Tuesday, December 3, 2019

Stampede


On December 3, 1979 The Who played a sold-out concert at Cincinnati's Riverfront Coliseum. Most of the seats were unassigned so ticket-goers waited at the doors, hoping to race each other to the front of the stage. 

“We didn’t call it festival seating,” says a Riverfront Coliseum employee. “We called it animal seating, because when they came in, they came in like a herd of cattle”.

By 7 PM, 7,000 fans were waiting outside the doors. The crowd swayed like palm trees. Sometimes violently as rumors that the band had already started spread through the crowd. There were already people whose feet weren't touching the ground. At 7:05 PM four doors were opened and the crowd moved like a tsunami. Eleven people lost their lives.



Phil Sheridan described the scene to  Rolling Stone .

I could see people smashed up against the doors that weren’t open. I had ahold of my girlfriend and my buddy grabbed me by the shoulders and I took him by the hand and we started to make our way through the turnstiles. Well, in that ten or fifteen seconds it took us to get our act together, we were now inside between the doors and the turnstiles and the door was a frenzy and they’re still trying to take tickets! God, it was insane! I was three abreast in this goddamn turnstile, which was only eighteen inches wide! People were getting hurled in and shoved through the turnstiles and the ticket takers were still saying, ‘Hey, where’s your ticket?’ 
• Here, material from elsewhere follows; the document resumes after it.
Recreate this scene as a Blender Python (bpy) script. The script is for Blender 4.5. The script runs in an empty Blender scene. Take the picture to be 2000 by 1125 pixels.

Mark Helkemp says it all happened too slowly to be a stampede:

I was stuck in it for forty-five minutes. I went down twice and wasn’t sure that I would make it. I saw guys with blue lips – they couldn’t get oxygen. I saw, I think, four ticket takers after I walked over all the shoes to get in. I couldn’t keep my feet on the ground the whole time. I kept my arms in front of my chest to keep from getting crushed. People were climbing up on other people’s shoulders. Some people went berserk and started swinging their elbows. That was the only blood. There was no group panic. After I saw the dead people, it sunk in. Dead. Just dead. It pissed me off to see Uncle Walter Cronkite blaming us for this.



Sheridan went back outside after the concert has started:

It was still crazy. It was crazier between the outside doors and the turnstiles than it was outside, cause by then people were really going for broke. I found my friend Bill and he said he saw people going over the tops of the doors, he saw bodies piled in front of the door, and people were going over them and around them any way they could. At about nine, I saw more waves of people. I looked outside and saw what must have been thousands of dollars’ worth of personal articles strewn everywhere, these terrible piles of shoes, shoes trapped in that chain-link fencing behind the turnstiles. I wonder about the kinds of injuries that weren’t reported.


Festival seating has not been outlawed. Acts as respected as Bruce Springsteen and U2 have recently sold first come, first-seated tickets. Tonight WCPO-TV will air a special bout the concert featuring interviews with survivors, Roger Daltrey and Pete Townsend who says he is still traumatized by what happened.